Am I drawing a direct line between the SPL’s greed and short-sightedness and Scotland’s failure to qualify for tournament finals?

The link might not be concrete, but it’s there.

We love naval gazing in this country, and more than that we love the blame game and it’s already going in earnest. Strachan deserves some of the flak, of course, and his backroom team with him, most of whom were at clubs during this period when youth was routinely ignored.

Any examination of where our national game is has to start in 1998, when the SPL was formed in a blaze of publicity, the novelty of squad numbers and names on the back of jerseys. We were seduced by EPL bling and tailored our national sport to suit it, and the results have been haunting us ever since.

In the aftermath we couldn’t stop tinkering around the edges, and we’re still doing it.

One person proposed taking a long term approach, and outlined a vision for how to do it.

Ironically, football’s governing bodies asked him to do this and then basically blanked the document he produced. When Henry McLeish published his quite superb report into football in Scotland people nodded their heads, expressed their admiration, and then ignored it.

We are where we are, and even looking back seems ridiculous when we should all be looking forward.

But Strachan’s statements after our side crashed out are worrying because they are indicative of an attitude in our game which I know, having talked to people, percolates all the way down through the youth systems of certain clubs.

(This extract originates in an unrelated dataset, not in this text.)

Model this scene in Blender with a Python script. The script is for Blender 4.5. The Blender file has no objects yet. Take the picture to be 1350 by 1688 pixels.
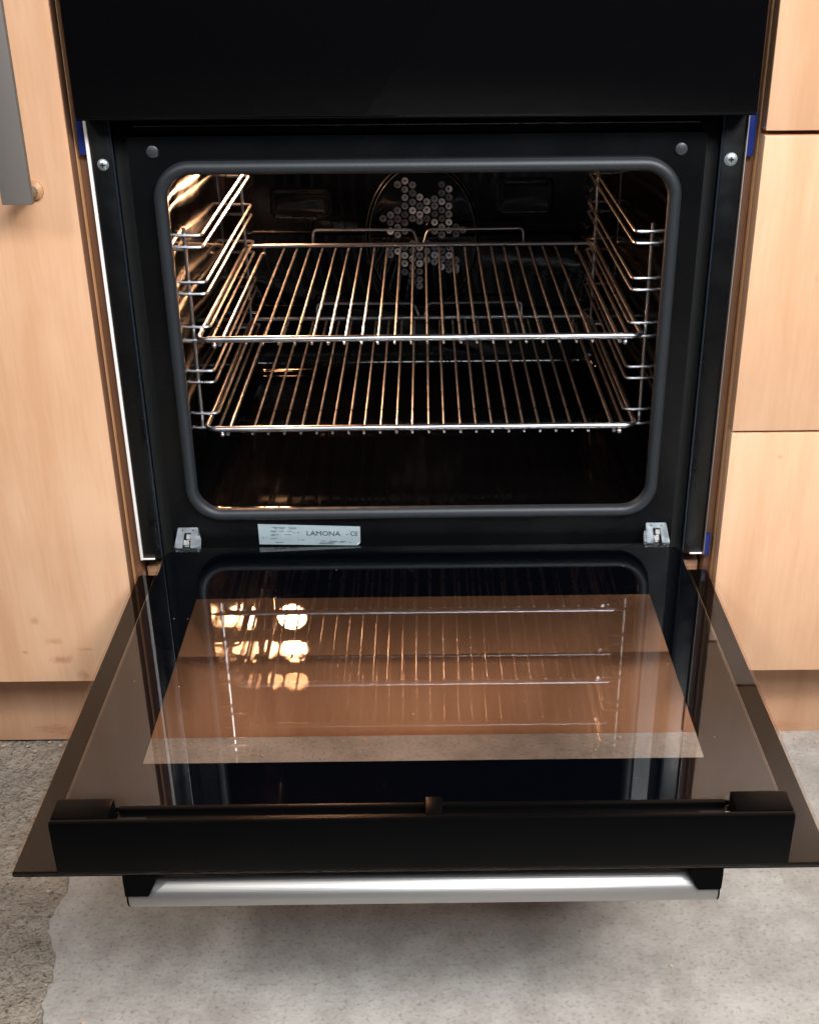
import bpy, bmesh, math, random
from mathutils import Vector, Matrix, noise
random.seed(4)
sc = bpy.context.scene
COL = sc.collection

# ------------------------------------------------------------------ camera
cam_d = bpy.data.cameras.new('camera')
cam = bpy.data.objects.new('camera', cam_d)
COL.objects.link(cam)
RC = ((0.99992481, -0.01070933, 0.00597319),
      (-0.01021647, -0.45816989, 0.88880592),
      (-0.00678178, -0.88880012, -0.45824486))
M = Matrix(((RC[0][0], -RC[0][1], -RC[0][2], 0.00624),
            (RC[1][0], -RC[1][1], -RC[1][2], -1.14877),
            (RC[2][0], -RC[2][1], -RC[2][2], 0.60961),
            (0, 0, 0, 1)))
cam.matrix_world = M
cam_d.sensor_fit = 'HORIZONTAL'
cam_d.sensor_width = 36.0
cam_d.lens = 36.0 * 2018.73 / 1350.0
cam_d.shift_x = (675 - 718.25) / 1350.0
cam_d.shift_y = (891.7 - 844) / 1350.0
cam_d.clip_start = 0.01
cam_d.clip_end = 100
sc.camera = cam

# ------------------------------------------------------------------ light
sc.view_settings.view_transform = 'Standard'
sc.view_settings.look = 'None'
sc.view_settings.exposure = 0.0
sc.view_settings.gamma = 1.0
w = bpy.data.worlds.new('World'); sc.world = w; w.use_nodes = True
bg = w.node_tree.nodes['Background']
bg.inputs[0].default_value = (0.72, 0.85, 1.0, 1)
bg.inputs[1].default_value = 0.07

def area(name, loc, target, sx, sy, power, color, spread=math.pi):
    d = bpy.data.lights.new(name, 'AREA'); d.shape = 'RECTANGLE'
    d.size = sx; d.size_y = sy; d.energy = power; d.color = color; d.spread = spread
    o = bpy.data.objects.new(name, d); COL.objects.link(o)
    o.location = loc
    o.rotation_euler = (Vector(target) - Vector(loc)).to_track_quat('-Z', 'Y').to_euler()
    return o
area('front_fill', (0.45, -2.1, 2.1), (0.1, -0.1, 0.0), 1.2, 0.8, 10.6, (0.90, 0.95, 1.0), math.radians(62))  # added front fill, unseen; narrow beam keeps the floor ahead dim
area('ceiling_light', (1.05, -1.30, 1.60), (0.10, -0.1, 0.1), 0.7, 0.45, 12.2, (1.0, 0.96, 0.92), math.radians(95))
area('window_light', (-1.0, -1.25, 1.45), (0.2, 0, 0.0), 0.22, 0.22, 3.0, (1.0, 0.95, 0.88), math.radians(95))

# ------------------------------------------------------------------ materials
def new_mat(name):
    m = bpy.data.materials.new(name); m.use_nodes = True
    nt = m.node_tree; nt.nodes.clear()
    out = nt.nodes.new('ShaderNodeOutputMaterial')
    return m, nt, out
def N(nt, t, **kw):
    n = nt.nodes.new(t)
    for k, v in kw.items(): setattr(n, k, v)
    return n
def pr(name, col, rough=.5, metal=0, ior=1.5, bump=0, bscale=100, vary=0, vscale=20, coat=0, stretch=(1, 1, 1), rvary=0):
    m, nt, out = new_mat(name)
    p = N(nt, 'ShaderNodeBsdfPrincipled'); nt.links.new(p.outputs[0], out.inputs[0])
    p.inputs['Base Color'].default_value = (*col, 1); p.inputs['Roughness'].default_value = rough
    p.inputs['Metallic'].default_value = metal; p.inputs['IOR'].default_value = ior
    p.inputs['Coat Weight'].default_value = coat; p.inputs['Coat Roughness'].default_value = .04
    tc = N(nt, 'ShaderNodeTexCoord'); mp = N(nt, 'ShaderNodeMapping'); mp.inputs['Scale'].default_value = stretch
    nt.links.new(tc.outputs['Object'], mp.inputs[0])
    if bump:
        n = N(nt, 'ShaderNodeTexNoise'); n.inputs['Scale'].default_value = bscale; n.inputs['Detail'].default_value = 3
        b = N(nt, 'ShaderNodeBump'); b.inputs['Strength'].default_value = bump; b.inputs['Distance'].default_value = .002
        nt.links.new(mp.outputs[0], n.inputs['Vector']); nt.links.new(n.outputs[0], b.inputs['Height'])
        nt.links.new(b.outputs[0], p.inputs['Normal'])
        if coat: nt.links.new(b.outputs[0], p.inputs['Coat Normal'])
    if vary or rvary:
        n = N(nt, 'ShaderNodeTexNoise'); n.inputs['Scale'].default_value = vscale; n.inputs['Detail'].default_value = 5
        nt.links.new(mp.outputs[0], n.inputs['Vector'])
        if vary:
            mx = N(nt, 'ShaderNodeMix', data_type='RGBA')
            mx.inputs[6].default_value = (*[c * (1 - vary) for c in col], 1)
            mx.inputs[7].default_value = (*[min(1, c * (1 + vary)) for c in col], 1)
            nt.links.new(n.outputs[0], mx.inputs[0]); nt.links.new(mx.outputs[2], p.inputs['Base Color'])
        if rvary:
            mr = N(nt, 'ShaderNodeMapRange'); mr.inputs[1].default_value = .3; mr.inputs[2].default_value = .7
            mr.inputs[3].default_value = max(.01, rough - rvary); mr.inputs[4].default_value = rough + rvary
            nt.links.new(n.outputs[0], mr.inputs[0]); nt.links.new(mr.outputs[0], p.inputs['Roughness'])
    return m

def glass_mat(name, tint, boost=1.8, opaque=None, rough=0.004):
    m, nt, out = new_mat(name)
    fr = N(nt, 'ShaderNodeFresnel'); fr.inputs[0].default_value = 1.5
    ge = N(nt, 'ShaderNodeNewGeometry')
    inv = N(nt, 'ShaderNodeMath', operation='SUBTRACT'); inv.inputs[0].default_value = 1
    nt.links.new(ge.outputs['Backfacing'], inv.inputs[1])
    m1 = N(nt, 'ShaderNodeMath', operation='MULTIPLY'); m1.inputs[1].default_value = boost
    nt.links.new(fr.outputs[0], m1.inputs[0])
    m2 = N(nt, 'ShaderNodeMath', operation='MULTIPLY', use_clamp=True)
    nt.links.new(m1.outputs[0], m2.inputs[0]); nt.links.new(inv.outputs[0], m2.inputs[1])
    tc = N(nt, 'ShaderNodeTexCoord')
    gl = N(nt, 'ShaderNodeBsdfGlossy'); gl.inputs['Roughness'].default_value = rough
    # faint smears on the pane
    n = N(nt, 'ShaderNodeTexNoise'); n.inputs['Scale'].default_value = 9; n.inputs['Detail'].default_value = 6
    mp = N(nt, 'ShaderNodeMapping'); mp.inputs['Scale'].default_value = (3, .8, 1)
    nt.links.new(tc.outputs['Object'], mp.inputs[0]); nt.links.new(mp.outputs[0], n.inputs['Vector'])
    mr = N(nt, 'ShaderNodeMapRange'); mr.inputs[1].default_value = .5; mr.inputs[2].default_value = .8
    mr.inputs[3].default_value = rough; mr.inputs[4].default_value = rough + .022
    nt.links.new(n.outputs[0], mr.inputs[0]); nt.links.new(mr.outputs[0], gl.inputs['Roughness'])
    if opaque:
        tr = N(nt, 'ShaderNodeBsdfDiffuse'); tr.inputs[0].default_value = (*opaque, 1)
    else:
        tr = N(nt, 'ShaderNodeBsdfTransparent'); tr.inputs[0].default_value = (*tint, 1)
    mx = N(nt, 'ShaderNodeMixShader')
    nt.links.new(m2.outputs[0], mx.inputs[0]); nt.links.new(tr.outputs[0], mx.inputs[1]); nt.links.new(gl.outputs[0], mx.inputs[2])
    nt.links.new(mx.outputs[0], out.inputs[0])
    return m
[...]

The modern game in Scotland, and in England, is still all about size and pace … which is why those inferior, dumb foreigners who’s clubs and training regimens still put their faith in skills and ball control constantly run rings around us.

There is something wrong in Scottish football, but it’s in the minds of managers and coaches, not the bodies of players.

Scottish football is failing at every level, and to fix it we have to understand where the slide began and how we got here. The value in looking back is to learn lessons.

But that’s something else we’ve never been particularly good at.